** TASK STATEMENT **
Transcribe the listing below from its opening line up to and including the line that contains "b.build('bracket', d)"; reproduce nothing else.

** DATA **

--- begin ---

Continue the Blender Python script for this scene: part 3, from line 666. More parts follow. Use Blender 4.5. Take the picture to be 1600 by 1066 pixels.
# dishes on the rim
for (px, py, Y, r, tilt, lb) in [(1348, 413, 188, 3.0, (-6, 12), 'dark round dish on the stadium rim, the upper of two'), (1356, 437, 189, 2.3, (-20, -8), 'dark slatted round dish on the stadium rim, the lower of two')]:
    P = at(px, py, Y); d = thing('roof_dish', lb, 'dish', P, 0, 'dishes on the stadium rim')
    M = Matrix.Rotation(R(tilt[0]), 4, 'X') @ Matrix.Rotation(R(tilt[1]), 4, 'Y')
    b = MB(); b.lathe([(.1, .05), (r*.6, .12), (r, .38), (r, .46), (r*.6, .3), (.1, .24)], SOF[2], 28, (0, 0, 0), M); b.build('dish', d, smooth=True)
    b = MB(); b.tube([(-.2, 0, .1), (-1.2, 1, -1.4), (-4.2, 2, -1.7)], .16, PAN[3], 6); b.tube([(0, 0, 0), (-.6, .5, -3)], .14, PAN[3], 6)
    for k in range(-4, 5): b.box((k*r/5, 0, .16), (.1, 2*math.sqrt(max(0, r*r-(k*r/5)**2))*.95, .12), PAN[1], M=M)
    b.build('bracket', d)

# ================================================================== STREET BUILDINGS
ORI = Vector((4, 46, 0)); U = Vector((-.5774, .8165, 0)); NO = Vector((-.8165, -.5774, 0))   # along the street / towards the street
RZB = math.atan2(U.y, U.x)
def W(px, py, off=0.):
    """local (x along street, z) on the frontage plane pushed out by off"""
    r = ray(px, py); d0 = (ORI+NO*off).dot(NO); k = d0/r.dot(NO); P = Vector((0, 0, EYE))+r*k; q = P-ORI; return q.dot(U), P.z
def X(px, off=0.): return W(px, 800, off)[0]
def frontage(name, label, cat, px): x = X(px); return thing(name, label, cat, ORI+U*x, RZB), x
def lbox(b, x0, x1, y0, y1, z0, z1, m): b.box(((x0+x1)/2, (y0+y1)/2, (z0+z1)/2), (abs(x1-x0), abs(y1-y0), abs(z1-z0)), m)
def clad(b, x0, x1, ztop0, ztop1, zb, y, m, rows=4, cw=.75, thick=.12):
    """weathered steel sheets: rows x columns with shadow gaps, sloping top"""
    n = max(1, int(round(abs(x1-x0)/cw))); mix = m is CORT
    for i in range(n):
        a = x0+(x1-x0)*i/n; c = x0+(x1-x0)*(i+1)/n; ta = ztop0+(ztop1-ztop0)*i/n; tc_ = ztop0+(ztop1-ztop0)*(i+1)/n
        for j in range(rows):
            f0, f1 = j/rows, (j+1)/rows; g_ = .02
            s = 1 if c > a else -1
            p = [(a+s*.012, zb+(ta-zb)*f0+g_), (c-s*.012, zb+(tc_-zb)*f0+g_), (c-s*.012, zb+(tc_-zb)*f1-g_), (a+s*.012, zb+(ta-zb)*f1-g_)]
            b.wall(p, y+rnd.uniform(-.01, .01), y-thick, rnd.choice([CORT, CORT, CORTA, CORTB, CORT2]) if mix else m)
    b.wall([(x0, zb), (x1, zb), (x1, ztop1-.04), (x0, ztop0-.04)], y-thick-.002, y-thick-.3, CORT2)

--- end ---

** EXERCISE OUTPUT **
Continue the Blender Python script for this scene: part 3, from line 666. More parts follow. Use Blender 4.5. Take the picture to be 1600 by 1066 pixels.
# dishes on the rim
for (px, py, Y, r, tilt, lb) in [(1348, 413, 188, 3.0, (-6, 12), 'dark round dish on the stadium rim, the upper of two'), (1356, 437, 189, 2.3, (-20, -8), 'dark slatted round dish on the stadium rim, the lower of two')]:
    P = at(px, py, Y); d = thing('roof_dish', lb, 'dish', P, 0, 'dishes on the stadium rim')
    M = Matrix.Rotation(R(tilt[0]), 4, 'X') @ Matrix.Rotation(R(tilt[1]), 4, 'Y')
    b = MB(); b.lathe([(.1, .05), (r*.6, .12), (r, .38), (r, .46), (r*.6, .3), (.1, .24)], SOF[2], 28, (0, 0, 0), M); b.build('dish', d, smooth=True)
    b = MB(); b.tube([(-.2, 0, .1), (-1.2, 1, -1.4), (-4.2, 2, -1.7)], .16, PAN[3], 6); b.tube([(0, 0, 0), (-.6, .5, -3)], .14, PAN[3], 6)
    for k in range(-4, 5): b.box((k*r/5, 0, .16), (.1, 2*math.sqrt(max(0, r*r-(k*r/5)**2))*.95, .12), PAN[1], M=M)
    b.build('bracket', d)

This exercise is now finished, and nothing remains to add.